Come contrastare il telemarketing aggressivo

Alla luce di quanto sopra, rispetto ai due punti indicati si possono ipotizzare alcune ricette generali, senza avere qui alcuna pretesa di possedere la verità in tasca ma limitandoci a un commentare che si slega dal singolo caso concreto di cui parlavamo all’inizio.

Aumentare la consapevolezza delle pratiche illecite

Si può acuire la consapevolezza nel pubblico delle pratiche illecite, ad es. con debite campagne di informazione aggiornate al pubblico odierno (sempre più distratto e ad apprendimento visuale), per far comprendere:

  • quali siano esattamente le condotte alle quali prestare attenzione (ad es. la presenza di caselle pre-selezionate di consenso nei moduli);
  • cosa possono comportare per la propria vita (ad es. il fatto che i dati potranno essere comunicati a terzi di cui nulla si sa, ottenendo una profilazione indebita della propria vita).

Confrontandoci con il “capitalismo della sorveglianza” reso noto dal testo seminale di Shoshana Zuboff emerge un dato tutto sommato confortante: i tanti casi analizzati dalla Zuboff mostrano che quando gli interessati vengono resi consapevoli degli effettivi flussi e utilizzi dei propri dati è facile che acquisiscano una nuova coscienza, fino ad agire per cambiare lo stato di fatto.

Anche il successo di documentari come “Social dilemma” di Netflix, dedicati a queste tematiche, fa ben sperare; tutto ciò potrebbe avere un maggior effetto sul legame di fiducia tra il consumatore e le aziende, costringendo queste ultime a rivedere determinate scelte.

Parametrare le sanzioni

Quanto alle sanzioni, come detto andrebbero parametrate con maggior impatto sulla redditività delle singole operazioni (cosa forse possibile alla luce dei poteri ispettivi del Garante) se non (come da normativa) del fatturato come richiesto dal GDPR, così che le valutazioni costi/benefici eventualmente intraprese dai titolari siano sempre meno convenienti e spingano a mutare o cessare determinate pratiche.

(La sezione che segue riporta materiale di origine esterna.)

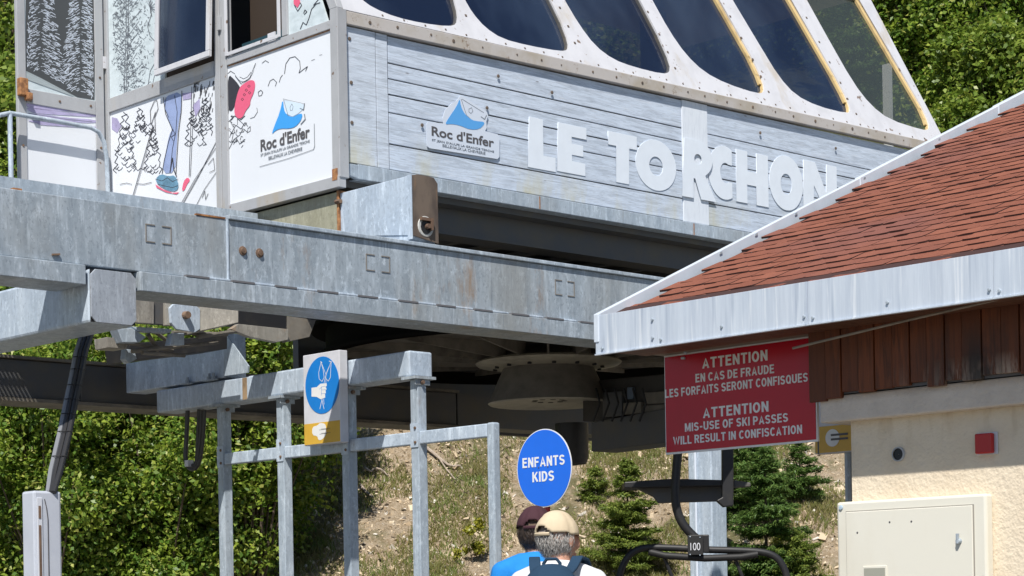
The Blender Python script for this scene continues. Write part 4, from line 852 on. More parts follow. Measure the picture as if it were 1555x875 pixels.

Come già rilevato da altri commentatori, aiuterebbero anche delle linee guida del Garante che, in trasparenza, prefissino criteri certi per il calcolo delle sanzioni, metriche predeterminate a ridurre l’alea che connota le norme sanzionatorie del GDPR (prescriventi solo dei massimali) e che potrebbe costituire un fattore decisivo nell’impedire alle imprese di “giocare d’azzardo” – diverse autorità di controllo estere, come quelle di Olanda e Germania, hanno già provveduto in tal senso.

Il principio della certezza del diritto ne gioverebbe, un po’ scossa dai ragionamenti legislativi a livello comunitario che spesso partono da punti di vista non del tutto calzanti con la nostra tradizione e i nostri istituti, finalmente riconciliati a livello locale.

Un altro aspetto da considerare possono essere eventuali azioni sanzionatorie congiunte da parte delle autorità, posto che spesso le stesse condotte possono configurare violazioni sia della normativa di protezione dei dati (curata dal Garante) che di tutela dei consumatori e del mercato (curata dall’AGCM che in passato ha già colpito alcune realtà per pratiche commerciali scorrette basate su violazioni della normativa data protection, ad es. si veda la sanzione di 10 milioni di euro comminata a Facebook).

Conclusioni

Non entriamo in questa sede nel merito di eventuali modifiche legislative, rese più ardue dal livello comunitario dell’impianto di partenza.

In ogni caso, il margine di manovra a parità di disciplina esiste ed è praticabile, attendiamo nuovi sviluppi.